The paper by polymer scientists Soo-Young Park and A-Ra Cho of Kyungpook National University in Daegu, South Korea, describes a method to create a type of so-called “hybrid” film, composed of both inorganic and organic materials.
A process known as the sol-gel fabrication technique can create hybrid films— but it, too, is less than ideal, because it requires the use of acids that corrode the metals and metal oxides in the devices’ electronic components. “Therefore,” said Park, “acid-free methods of synthesizing organic–inorganic hybrid materials are needed for optical thin-film applications.”
Park and Cho start with a co-polymer composed of two organic materials, methyl methacrylate and 3-(trimethoxysilyl) propyl methacrylate, which are combined with another chemical called trialkoxysilane. This co-polymer is then reacted with two inorganic chemicals, titanium isopropoxide and tetraethyl orthosilicate, to synthesize hybrid layers with high (1.82) and low (1.44) refractive indexes.
The refractive index is a measure of the extent to which light is bent as it passes through the material. Most transparent materials have indexes that fall between one and two. Inorganic thin-layer and hybrid films alike have layers with different refractive indexes to help tune the wavelengths of light that pass through the film (or touch screen).
Tests of the new hybrid films indicate that both the high and low refractive index layers are highly transparent—with transparencies of 96 percent and 100 percent, respectively, when compared to bare glass.
The new hybrid materials are produced entirely in solution, at low temperatures, and without the need for high-vacuum (i.e., very low-pressure) conditions, which significantly reduces production costs. In addition, the process allows for the creation of multilayered films in which the layers have thicknesses that would allow the films to be used for anti-reflective coatings, opening the door to potential new applications.

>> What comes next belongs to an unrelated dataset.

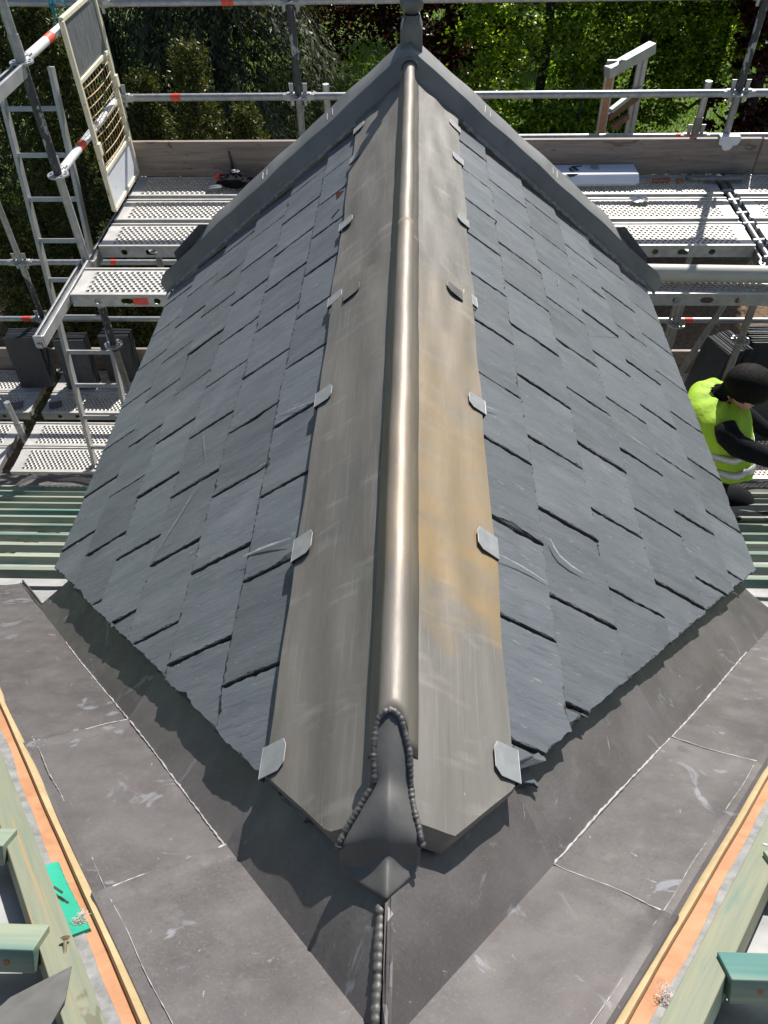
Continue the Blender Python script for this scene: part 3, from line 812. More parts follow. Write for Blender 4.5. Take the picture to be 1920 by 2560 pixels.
    # battens along the valley, in two lengths
    for a0, a1 in ((-.25, 1.12), (1.125, 1.40)):
        lc = .273 + w
        p0_, p1_ = vp(sg, a0, lc, .026), vp(sg, a1, lc, .026)
        d_ = (p1_ - p0_).normalized(); sd_ = NM.cross(d_).normalized()
        mb = MB(); mb.box((0, 0, 0), ((p1_ - p0_).length, .040, .038))
        b = mb.build("valley_batten", M["green_wood"], None, bevel=.0015)
        b.parent = house
        b.matrix_basis = Matrix.Translation((p0_ + p1_) / 2 - house.location) @ Matrix((d_, sd_, NM)).transposed().to_4x4()
        for a in (.16, .62, 1.0):
            if a0 < a < a1:
                mb = MB(); mb.tube((a - (a0 + a1) / 2, .004, .0188), (a - (a0 + a1) / 2, .004, .0202), .0038, 10)
                mb.build("nail_head", M["alu"], b, world=False)
# welded seam up the middle between the valleys
mb = MB(); beads(mb, [Vector((-.011, .295, -.0375)), Vector((-.012, .2, -.0385)), Vector((-.014, .08, -.041))], .0070, .0105)
mb.build("weld_seam", M["bead"], house, smooth=True)["kind"] = "stuff"
mb = MB(); mb.path([Vector((-.002, .295, -.0395)), Vector((-.001, .2, -.0405)), Vector((-.002, .06, -.043))], .0075, 10); mb.build("seam_rib", M["lead_dark"], house, smooth=True)

# membrane and battens of the main roof
for sg in (-1, 1):
    mb = MB(); rows = []
    for i in range(40):
        Y = -.6 + (3.62 + .6) * i / 39
        row = []
        for j in range(24):
            ax = .0
            # inner edge follows the valley
            xin = max((Y - YA) / 1.09 + .30, .30) if Y < 1.55 else 1.08
            xin = max(xin, .30)
            X = xin + (4.6 - xin) * (j / 23) ** 1.6
            sag = .010 * math.sin(X * 9 + Y * 3) * math.sin(Y * 11 + X * 2)
            row.append(Vector((sg * X, Y, mz(Y) - .020 + sag)))
        rows.append(row)
    mb.grid(rows); mb.build("membrane", M["membrane"], house, smooth=True)
    mb = MB(); rows = []
    mb.add([(sg * .28, -.6, mz(-.6) - .06), (sg * 4.6, -.6, mz(-.6) - .06), (sg * 4.6, 3.6, mz(3.6) - .06), (sg * 1.05, 3.6, mz(3.6) - .06), (sg * 1.05, 1.50, mz(1.5) - .06), (sg * .28, .3, mz(.3) - .06)], [(0, 1, 2, 3, 4, 5)])
    mb.build("roof_deck", M["dark_board"], house, solid=.02)
CMm = 1 / math.sqrt(1 + TM * TM)
for sg in (-1, 1):
    rg = random.Random(60 + sg)
    k = 0; Y = .225 if sg < 0 else .2185
    ys = []
    while Y < 3.42:
        ys.append(Y); Y += .2035 * CMm
    Y = (.225 if sg < 0 else .2185) - .2035 * CMm
    while Y > -.4: ys.append(Y); Y -= .2035 * CMm
    for Y in sorted(ys):
        # where the batten meets the valley batten
        xin = (Y - YA) / 1.09
        lx = .297 + SH[sg]
        x0 = xin + lx * 1.35 if Y < 1.62 else 1.09
        # exact cut against the valley batten line
        d, nd, tD, tM = vframe(sg)
        if Y < 1.62:
            a = (Y - YA - tM.y * lx) / d.y
            x0 = abs((APEX + d * a + tM * lx).x) + .004
        x1 = 4.5
        mb = MB()
        yj = rg.uniform(-.004, .004); n = .036 + rg.uniform(-.002, .003)
        P0 = Vector((sg * x0, Y + yj, mz(Y + yj))) + NM * n
        P1 = Vector((sg * x1, Y + yj + rg.uniform(-.006, .006), mz(Y + yj))) + NM * n
        mb.beam(P0, P1, .045, .034, NM)
        b = mb.build("batten", M["green_wood_x"], house, bevel=.0015)
        if Y < .6:
            xn = x0 + .035
            mb = MB(); q = Vector((sg * xn, Y, mz(Y))) + NM * .036 - Vector((0, CMm, -TM * CMm)) * .0225
            mb.tube(q, q - Vector((0, CMm, -TM * CMm)) * .0018, .0042, 8); mb.build("nail_head", M["brick_bit"], b)
    # counter battens running down the roof under the battens
    for X in (.62, 1.22, 1.72, 2.3, 2.9, 3.5):
        segs = [(-.5, YA + (X - .50) * 1.09)] if X < 1.6 else [(-.5, 3.4)]
        if 1.1 < X < 1.6: segs.append((1.95, 3.4))
        for y0, y1 in segs:
            if y1 - y0 < .1: continue
            mb = MB(); mb.beam(Vector((sg * X, y0, mz(y0))) + NM * .008, Vector((sg * X, y1, mz(y1))) + NM * .008, .04, .022, NM)
            mb.build("counter_batten", M["green_wood"], house)
    # lead apron along the main eaves, dressed in waves
    rows = []
    for i in range(13):
        t = i / 12; row = []
        for j in range(90):
            X = 1.05 + 3.4 * j / 89
            Y = 3.395 + .40 * t
            wv = (.022 * math.sin(X * 11) + .012 * math.sin(X * 23 + 1)) * math.sin(math.pi * t)
            z = mz(3.395) + .045 - .27 * t + wv
            row.append(Vector((sg * X, Y + .01 * math.sin(X * 9), z)))
        rows.append(row)
    mb = MB(); mb.grid(rows); mb.build("eaves_apron", M["lead_valley"], house, smooth=True, solid=.003)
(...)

The hybrid films showed less depreciation in flexibility after 10,000 bending cycles than the inorganic layered films. Resistance of a material increases because of the formation of minute cracks as it flexes—just as it would when used in a flexible display screen. A film with higher resistance has lower electrical conductivity, meaning that more voltage must be applied to send a signal through it, which further degrades the material.
“The resistance increases less over time in the hybrid thin-layer film, so a display made from this type of film will last longer,” Park said.
Paper: Cho and S. Park, “Synthesis of titania- and silica-polymer hybrid materials and their application as refractive index-matched layers in touch screens,” Opt. Mater. Express 5, 690-703 (2015).